(Exercise instructions) Go through the material and pull out every line with the string "objects" in it.

(Scenes as source code)

_ _ _ _ _

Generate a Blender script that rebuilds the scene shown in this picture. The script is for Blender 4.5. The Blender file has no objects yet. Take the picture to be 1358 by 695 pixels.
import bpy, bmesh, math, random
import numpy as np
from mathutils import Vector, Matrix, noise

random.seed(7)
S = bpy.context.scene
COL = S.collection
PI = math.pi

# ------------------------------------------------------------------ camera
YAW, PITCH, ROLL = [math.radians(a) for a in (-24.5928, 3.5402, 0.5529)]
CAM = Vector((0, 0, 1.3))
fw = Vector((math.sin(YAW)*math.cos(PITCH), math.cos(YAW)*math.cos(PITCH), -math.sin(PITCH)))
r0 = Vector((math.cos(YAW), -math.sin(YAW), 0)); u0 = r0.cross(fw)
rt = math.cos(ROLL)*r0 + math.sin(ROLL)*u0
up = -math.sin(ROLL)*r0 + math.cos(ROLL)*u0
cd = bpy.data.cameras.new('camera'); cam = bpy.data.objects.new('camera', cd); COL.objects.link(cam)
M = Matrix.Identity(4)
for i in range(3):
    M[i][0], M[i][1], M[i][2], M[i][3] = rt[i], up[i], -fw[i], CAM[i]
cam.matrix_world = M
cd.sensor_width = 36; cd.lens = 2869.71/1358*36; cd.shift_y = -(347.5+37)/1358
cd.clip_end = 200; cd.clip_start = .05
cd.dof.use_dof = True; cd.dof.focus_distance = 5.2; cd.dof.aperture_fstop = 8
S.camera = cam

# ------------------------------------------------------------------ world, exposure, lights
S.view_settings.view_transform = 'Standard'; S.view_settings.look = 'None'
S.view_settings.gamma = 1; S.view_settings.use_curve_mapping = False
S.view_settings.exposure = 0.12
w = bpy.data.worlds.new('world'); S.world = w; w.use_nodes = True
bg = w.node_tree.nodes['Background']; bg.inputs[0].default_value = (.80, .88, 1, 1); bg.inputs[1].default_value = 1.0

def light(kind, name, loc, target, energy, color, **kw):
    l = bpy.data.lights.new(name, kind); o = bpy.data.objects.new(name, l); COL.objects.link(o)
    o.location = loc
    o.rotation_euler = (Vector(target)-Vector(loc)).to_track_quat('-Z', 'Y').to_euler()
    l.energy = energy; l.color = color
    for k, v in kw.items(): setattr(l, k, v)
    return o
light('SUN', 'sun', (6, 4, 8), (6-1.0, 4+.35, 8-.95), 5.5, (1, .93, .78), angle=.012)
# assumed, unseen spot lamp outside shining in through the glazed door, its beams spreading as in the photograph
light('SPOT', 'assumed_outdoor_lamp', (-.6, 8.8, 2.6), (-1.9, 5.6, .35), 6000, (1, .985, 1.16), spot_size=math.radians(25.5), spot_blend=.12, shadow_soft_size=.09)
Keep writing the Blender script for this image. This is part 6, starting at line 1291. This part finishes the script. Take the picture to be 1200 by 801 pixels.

_ _ _ _ _

(Response to this exercise)
Generate a Blender script that rebuilds the scene shown in this picture. The script is for Blender 4.5. The Blender file has no objects yet. Take the picture to be 1358 by 695 pixels.
cd = bpy.data.cameras.new('camera'); cam = bpy.data.objects.new('camera', cd); COL.objects.link(cam)
    l = bpy.data.lights.new(name, kind); o = bpy.data.objects.new(name, l); COL.objects.link(o)